**** Records provided ****

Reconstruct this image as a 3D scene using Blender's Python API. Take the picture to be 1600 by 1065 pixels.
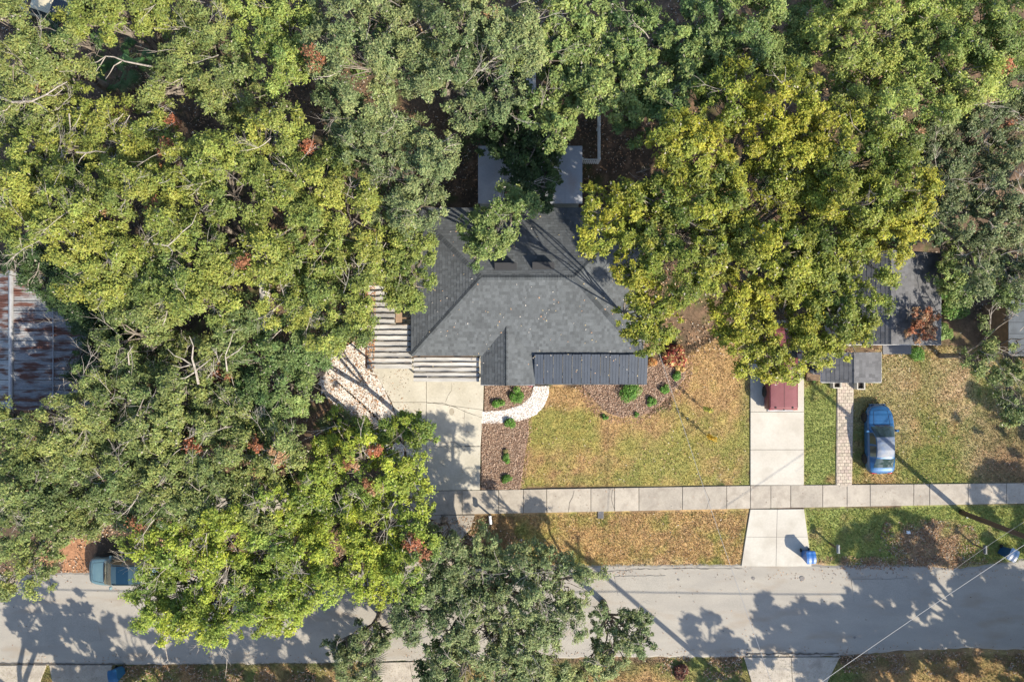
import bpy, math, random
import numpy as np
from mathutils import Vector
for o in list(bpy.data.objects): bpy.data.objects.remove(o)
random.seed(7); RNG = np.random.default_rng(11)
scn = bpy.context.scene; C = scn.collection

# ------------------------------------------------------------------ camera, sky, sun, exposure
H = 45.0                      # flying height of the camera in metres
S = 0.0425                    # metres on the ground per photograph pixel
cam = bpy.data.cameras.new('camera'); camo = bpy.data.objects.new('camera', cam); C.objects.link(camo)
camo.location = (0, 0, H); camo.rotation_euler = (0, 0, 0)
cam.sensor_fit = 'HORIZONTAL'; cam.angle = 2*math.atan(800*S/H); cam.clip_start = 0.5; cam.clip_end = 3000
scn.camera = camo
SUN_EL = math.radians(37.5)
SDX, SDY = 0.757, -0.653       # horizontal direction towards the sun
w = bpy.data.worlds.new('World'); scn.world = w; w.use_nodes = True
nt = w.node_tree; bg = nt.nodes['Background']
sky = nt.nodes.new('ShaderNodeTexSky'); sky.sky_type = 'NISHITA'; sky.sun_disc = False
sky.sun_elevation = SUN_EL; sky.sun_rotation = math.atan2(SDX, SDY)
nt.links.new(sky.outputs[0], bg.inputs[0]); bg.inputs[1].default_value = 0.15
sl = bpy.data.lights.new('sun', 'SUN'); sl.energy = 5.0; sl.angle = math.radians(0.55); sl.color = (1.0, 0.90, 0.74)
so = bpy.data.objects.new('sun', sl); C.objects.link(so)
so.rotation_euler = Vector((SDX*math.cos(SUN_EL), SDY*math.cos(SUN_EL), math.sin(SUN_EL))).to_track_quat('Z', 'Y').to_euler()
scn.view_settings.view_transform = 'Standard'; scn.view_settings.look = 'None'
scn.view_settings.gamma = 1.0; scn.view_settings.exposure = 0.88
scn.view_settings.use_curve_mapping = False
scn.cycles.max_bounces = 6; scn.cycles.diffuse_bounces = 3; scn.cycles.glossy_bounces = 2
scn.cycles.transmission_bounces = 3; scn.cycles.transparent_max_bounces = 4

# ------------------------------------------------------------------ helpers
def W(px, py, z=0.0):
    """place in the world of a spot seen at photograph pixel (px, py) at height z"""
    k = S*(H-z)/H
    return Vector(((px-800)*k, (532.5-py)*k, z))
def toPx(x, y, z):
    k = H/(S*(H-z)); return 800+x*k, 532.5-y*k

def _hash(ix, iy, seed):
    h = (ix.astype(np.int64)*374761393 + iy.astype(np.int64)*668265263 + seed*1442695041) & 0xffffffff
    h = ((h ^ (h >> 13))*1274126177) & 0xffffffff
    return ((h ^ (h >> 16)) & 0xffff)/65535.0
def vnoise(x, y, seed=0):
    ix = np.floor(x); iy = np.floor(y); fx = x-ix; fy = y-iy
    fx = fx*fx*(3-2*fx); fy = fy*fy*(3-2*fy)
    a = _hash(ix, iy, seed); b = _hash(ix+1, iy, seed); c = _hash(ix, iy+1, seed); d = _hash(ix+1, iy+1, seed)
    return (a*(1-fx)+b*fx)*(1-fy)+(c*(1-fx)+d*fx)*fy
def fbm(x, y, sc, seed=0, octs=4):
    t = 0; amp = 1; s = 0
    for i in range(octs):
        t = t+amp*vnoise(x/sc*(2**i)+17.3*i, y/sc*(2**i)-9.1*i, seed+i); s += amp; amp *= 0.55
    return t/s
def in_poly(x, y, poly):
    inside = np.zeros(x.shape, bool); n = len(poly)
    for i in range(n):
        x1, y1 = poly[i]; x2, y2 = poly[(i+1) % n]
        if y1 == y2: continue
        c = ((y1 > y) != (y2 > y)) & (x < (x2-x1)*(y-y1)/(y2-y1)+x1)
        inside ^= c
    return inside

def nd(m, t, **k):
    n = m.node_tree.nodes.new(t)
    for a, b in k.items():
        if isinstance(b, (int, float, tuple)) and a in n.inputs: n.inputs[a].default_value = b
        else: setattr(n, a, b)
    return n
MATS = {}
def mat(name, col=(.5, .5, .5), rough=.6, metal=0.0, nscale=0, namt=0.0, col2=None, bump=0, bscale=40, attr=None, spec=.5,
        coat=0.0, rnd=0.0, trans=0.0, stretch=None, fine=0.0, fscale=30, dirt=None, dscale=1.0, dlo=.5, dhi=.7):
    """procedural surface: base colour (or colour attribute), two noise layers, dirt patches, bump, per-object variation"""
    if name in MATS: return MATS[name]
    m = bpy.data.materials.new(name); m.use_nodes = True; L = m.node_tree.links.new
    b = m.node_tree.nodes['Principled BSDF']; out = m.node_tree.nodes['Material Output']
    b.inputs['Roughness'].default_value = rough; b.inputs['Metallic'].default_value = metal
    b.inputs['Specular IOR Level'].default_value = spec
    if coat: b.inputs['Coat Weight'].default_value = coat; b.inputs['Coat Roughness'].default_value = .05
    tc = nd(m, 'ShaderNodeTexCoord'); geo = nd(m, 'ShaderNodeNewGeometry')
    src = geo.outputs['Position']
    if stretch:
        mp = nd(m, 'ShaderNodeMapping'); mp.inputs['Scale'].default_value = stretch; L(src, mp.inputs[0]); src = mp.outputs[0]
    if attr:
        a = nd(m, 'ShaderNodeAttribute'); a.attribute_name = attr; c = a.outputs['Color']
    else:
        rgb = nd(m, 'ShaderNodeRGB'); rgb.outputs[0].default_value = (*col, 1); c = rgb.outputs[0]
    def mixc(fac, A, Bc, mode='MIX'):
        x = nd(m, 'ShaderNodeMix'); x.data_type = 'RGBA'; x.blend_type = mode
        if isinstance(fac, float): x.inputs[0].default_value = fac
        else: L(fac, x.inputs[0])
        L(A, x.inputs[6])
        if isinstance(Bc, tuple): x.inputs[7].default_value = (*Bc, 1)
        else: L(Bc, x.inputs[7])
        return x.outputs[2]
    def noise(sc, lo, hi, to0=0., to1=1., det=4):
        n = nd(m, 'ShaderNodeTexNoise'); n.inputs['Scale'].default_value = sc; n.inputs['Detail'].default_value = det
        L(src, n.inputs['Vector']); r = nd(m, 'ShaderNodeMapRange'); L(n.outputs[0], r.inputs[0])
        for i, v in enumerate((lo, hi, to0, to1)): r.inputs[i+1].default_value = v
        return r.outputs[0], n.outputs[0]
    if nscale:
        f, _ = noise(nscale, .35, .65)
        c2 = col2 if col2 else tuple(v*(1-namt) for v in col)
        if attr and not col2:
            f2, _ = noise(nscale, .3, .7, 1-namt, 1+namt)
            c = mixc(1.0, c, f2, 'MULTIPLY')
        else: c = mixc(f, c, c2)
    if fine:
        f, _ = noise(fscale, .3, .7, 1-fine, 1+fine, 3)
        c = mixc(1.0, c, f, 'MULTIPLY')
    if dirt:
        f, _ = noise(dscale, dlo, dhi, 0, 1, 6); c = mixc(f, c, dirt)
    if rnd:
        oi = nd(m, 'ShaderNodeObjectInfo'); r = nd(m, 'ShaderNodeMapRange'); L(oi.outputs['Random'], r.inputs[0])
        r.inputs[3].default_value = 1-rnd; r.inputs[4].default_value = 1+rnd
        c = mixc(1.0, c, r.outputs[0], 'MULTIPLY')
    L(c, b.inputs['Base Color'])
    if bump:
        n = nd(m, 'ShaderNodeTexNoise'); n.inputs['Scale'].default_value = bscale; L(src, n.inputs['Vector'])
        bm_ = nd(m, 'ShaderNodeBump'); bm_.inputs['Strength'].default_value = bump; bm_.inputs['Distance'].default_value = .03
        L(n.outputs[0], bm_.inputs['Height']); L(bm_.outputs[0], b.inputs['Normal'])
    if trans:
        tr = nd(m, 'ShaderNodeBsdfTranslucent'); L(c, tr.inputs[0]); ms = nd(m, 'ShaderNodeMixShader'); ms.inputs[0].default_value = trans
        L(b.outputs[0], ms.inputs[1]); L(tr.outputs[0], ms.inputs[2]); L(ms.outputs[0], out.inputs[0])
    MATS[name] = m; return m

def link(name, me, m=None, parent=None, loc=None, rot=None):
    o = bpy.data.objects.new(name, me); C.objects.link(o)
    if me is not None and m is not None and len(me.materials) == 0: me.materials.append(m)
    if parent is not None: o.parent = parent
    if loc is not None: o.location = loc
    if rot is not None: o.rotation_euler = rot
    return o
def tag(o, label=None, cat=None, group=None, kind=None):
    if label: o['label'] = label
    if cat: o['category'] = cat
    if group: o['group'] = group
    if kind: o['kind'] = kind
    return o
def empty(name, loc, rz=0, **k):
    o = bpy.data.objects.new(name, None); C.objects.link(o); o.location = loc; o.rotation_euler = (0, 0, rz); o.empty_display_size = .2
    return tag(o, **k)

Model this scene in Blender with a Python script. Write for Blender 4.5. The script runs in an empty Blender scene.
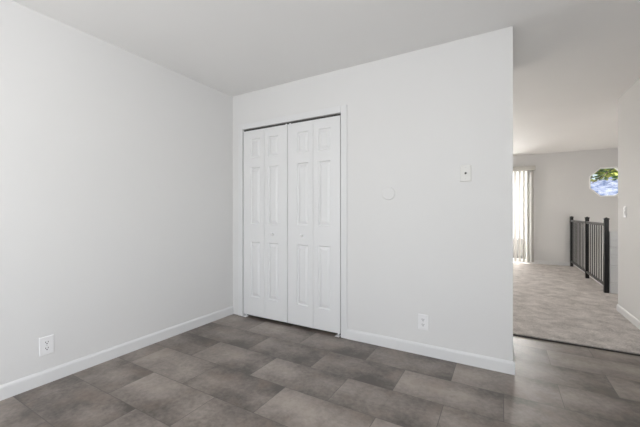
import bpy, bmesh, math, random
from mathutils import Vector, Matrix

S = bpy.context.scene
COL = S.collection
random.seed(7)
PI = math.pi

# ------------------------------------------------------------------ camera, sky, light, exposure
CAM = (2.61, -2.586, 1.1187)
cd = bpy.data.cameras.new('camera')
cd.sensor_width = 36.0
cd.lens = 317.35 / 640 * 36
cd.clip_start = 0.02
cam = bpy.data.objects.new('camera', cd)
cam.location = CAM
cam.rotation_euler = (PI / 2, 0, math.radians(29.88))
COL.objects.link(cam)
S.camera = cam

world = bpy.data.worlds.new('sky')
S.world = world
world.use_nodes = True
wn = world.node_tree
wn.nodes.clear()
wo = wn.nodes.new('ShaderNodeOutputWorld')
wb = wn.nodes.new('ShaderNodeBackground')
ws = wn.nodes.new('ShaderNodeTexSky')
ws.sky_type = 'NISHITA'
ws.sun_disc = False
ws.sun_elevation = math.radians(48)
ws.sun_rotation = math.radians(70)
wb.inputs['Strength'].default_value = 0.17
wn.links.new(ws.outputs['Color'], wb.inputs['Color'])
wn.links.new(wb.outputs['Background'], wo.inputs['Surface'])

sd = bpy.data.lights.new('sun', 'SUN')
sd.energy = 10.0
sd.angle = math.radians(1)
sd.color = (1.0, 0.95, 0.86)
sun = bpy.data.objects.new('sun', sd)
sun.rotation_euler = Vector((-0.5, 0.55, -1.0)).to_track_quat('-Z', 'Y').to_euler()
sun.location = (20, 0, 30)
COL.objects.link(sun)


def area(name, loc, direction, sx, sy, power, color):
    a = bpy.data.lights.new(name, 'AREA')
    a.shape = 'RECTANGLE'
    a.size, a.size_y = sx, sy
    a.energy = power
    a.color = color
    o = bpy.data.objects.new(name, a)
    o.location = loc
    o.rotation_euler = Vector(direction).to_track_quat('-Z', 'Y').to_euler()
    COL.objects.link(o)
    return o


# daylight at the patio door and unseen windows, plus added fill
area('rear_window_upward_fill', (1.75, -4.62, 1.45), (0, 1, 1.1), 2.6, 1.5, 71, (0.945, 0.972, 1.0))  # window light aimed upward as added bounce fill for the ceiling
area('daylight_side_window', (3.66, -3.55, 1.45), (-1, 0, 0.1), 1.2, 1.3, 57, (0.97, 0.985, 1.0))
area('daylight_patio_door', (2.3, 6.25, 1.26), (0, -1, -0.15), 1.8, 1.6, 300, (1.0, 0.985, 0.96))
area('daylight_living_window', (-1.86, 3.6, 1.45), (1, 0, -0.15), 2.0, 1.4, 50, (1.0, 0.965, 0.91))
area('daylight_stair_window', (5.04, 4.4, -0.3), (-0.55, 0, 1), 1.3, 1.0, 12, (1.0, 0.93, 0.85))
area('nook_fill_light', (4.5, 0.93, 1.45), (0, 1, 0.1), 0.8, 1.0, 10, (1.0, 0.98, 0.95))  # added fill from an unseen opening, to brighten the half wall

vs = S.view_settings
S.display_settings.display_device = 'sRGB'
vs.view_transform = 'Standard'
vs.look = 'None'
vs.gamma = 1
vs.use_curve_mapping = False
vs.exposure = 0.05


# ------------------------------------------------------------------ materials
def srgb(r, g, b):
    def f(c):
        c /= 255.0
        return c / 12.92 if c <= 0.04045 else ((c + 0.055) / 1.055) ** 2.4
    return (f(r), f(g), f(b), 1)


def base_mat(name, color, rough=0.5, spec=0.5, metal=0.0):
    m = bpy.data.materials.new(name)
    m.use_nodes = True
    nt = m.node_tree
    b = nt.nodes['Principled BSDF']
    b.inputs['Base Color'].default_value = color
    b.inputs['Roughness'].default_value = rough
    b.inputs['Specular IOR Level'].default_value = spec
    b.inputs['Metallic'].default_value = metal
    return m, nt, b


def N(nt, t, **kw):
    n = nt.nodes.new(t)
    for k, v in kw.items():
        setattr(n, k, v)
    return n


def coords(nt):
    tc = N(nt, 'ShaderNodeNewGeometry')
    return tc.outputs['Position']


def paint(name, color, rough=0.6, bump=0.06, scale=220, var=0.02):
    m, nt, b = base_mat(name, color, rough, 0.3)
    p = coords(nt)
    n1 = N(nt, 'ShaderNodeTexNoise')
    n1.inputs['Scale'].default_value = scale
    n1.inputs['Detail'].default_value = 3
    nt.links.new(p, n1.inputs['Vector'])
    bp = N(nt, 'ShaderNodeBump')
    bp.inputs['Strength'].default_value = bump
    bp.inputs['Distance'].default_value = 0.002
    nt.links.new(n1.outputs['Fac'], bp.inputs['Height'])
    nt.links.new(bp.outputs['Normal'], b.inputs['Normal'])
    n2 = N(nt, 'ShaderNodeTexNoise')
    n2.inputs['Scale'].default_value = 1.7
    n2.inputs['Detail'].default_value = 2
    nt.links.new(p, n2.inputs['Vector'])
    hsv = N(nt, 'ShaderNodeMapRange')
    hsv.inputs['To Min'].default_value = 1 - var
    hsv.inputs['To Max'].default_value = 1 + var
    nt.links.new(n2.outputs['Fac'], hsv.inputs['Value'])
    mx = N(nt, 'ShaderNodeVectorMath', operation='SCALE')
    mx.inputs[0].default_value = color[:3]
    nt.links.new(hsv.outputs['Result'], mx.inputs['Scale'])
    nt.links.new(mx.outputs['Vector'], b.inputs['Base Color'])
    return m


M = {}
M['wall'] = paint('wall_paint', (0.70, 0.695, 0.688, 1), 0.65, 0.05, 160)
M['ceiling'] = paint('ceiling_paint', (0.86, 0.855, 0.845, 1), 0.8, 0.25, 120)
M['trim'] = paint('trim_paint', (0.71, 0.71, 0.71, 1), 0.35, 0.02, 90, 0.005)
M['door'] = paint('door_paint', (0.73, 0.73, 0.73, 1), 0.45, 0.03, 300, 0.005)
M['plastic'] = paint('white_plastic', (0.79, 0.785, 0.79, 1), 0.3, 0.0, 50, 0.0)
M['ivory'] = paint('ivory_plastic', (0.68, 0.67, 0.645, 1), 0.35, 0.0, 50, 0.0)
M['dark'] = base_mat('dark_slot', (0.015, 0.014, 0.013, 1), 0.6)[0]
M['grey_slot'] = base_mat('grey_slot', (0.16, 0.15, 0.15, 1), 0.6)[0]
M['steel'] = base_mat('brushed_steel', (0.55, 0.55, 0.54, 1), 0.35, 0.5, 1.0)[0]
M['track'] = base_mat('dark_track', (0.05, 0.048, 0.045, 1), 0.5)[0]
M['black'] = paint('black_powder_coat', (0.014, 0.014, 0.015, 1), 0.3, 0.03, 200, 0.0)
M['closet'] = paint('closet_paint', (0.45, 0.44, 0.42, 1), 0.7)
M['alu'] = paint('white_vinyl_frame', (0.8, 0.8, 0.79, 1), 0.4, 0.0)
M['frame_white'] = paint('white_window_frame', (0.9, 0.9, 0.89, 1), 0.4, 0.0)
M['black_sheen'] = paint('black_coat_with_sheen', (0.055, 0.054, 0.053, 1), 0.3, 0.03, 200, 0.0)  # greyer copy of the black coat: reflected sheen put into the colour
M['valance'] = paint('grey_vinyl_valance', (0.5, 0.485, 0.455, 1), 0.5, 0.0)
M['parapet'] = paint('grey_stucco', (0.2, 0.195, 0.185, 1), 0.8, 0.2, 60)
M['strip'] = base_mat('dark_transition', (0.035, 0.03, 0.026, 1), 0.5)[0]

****

§ Requirement
Restate each line from the start of the listing through the line bearing "k = H/(S*(H-z));" word for word. Drop the pictures.

§ Response
Reconstruct this image as a 3D scene using Blender's Python API. Take the picture to be 1600 by 1065 pixels.
import bpy, math, random
import numpy as np
from mathutils import Vector
for o in list(bpy.data.objects): bpy.data.objects.remove(o)
random.seed(7); RNG = np.random.default_rng(11)
scn = bpy.context.scene; C = scn.collection

# ------------------------------------------------------------------ camera, sky, sun, exposure
H = 45.0                      # flying height of the camera in metres
S = 0.0425                    # metres on the ground per photograph pixel
cam = bpy.data.cameras.new('camera'); camo = bpy.data.objects.new('camera', cam); C.objects.link(camo)
camo.location = (0, 0, H); camo.rotation_euler = (0, 0, 0)
cam.sensor_fit = 'HORIZONTAL'; cam.angle = 2*math.atan(800*S/H); cam.clip_start = 0.5; cam.clip_end = 3000
scn.camera = camo
SUN_EL = math.radians(37.5)
SDX, SDY = 0.757, -0.653       # horizontal direction towards the sun
w = bpy.data.worlds.new('World'); scn.world = w; w.use_nodes = True
nt = w.node_tree; bg = nt.nodes['Background']
sky = nt.nodes.new('ShaderNodeTexSky'); sky.sky_type = 'NISHITA'; sky.sun_disc = False
sky.sun_elevation = SUN_EL; sky.sun_rotation = math.atan2(SDX, SDY)
nt.links.new(sky.outputs[0], bg.inputs[0]); bg.inputs[1].default_value = 0.15
sl = bpy.data.lights.new('sun', 'SUN'); sl.energy = 5.0; sl.angle = math.radians(0.55); sl.color = (1.0, 0.90, 0.74)
so = bpy.data.objects.new('sun', sl); C.objects.link(so)
so.rotation_euler = Vector((SDX*math.cos(SUN_EL), SDY*math.cos(SUN_EL), math.sin(SUN_EL))).to_track_quat('Z', 'Y').to_euler()
scn.view_settings.view_transform = 'Standard'; scn.view_settings.look = 'None'
scn.view_settings.gamma = 1.0; scn.view_settings.exposure = 0.88
scn.view_settings.use_curve_mapping = False
scn.cycles.max_bounces = 6; scn.cycles.diffuse_bounces = 3; scn.cycles.glossy_bounces = 2
scn.cycles.transmission_bounces = 3; scn.cycles.transparent_max_bounces = 4

# ------------------------------------------------------------------ helpers
def W(px, py, z=0.0):
    """place in the world of a spot seen at photograph pixel (px, py) at height z"""
    k = S*(H-z)/H
    return Vector(((px-800)*k, (532.5-py)*k, z))
def toPx(x, y, z):
    k = H/(S*(H-z)); return 800+x*k, 532.5-y*k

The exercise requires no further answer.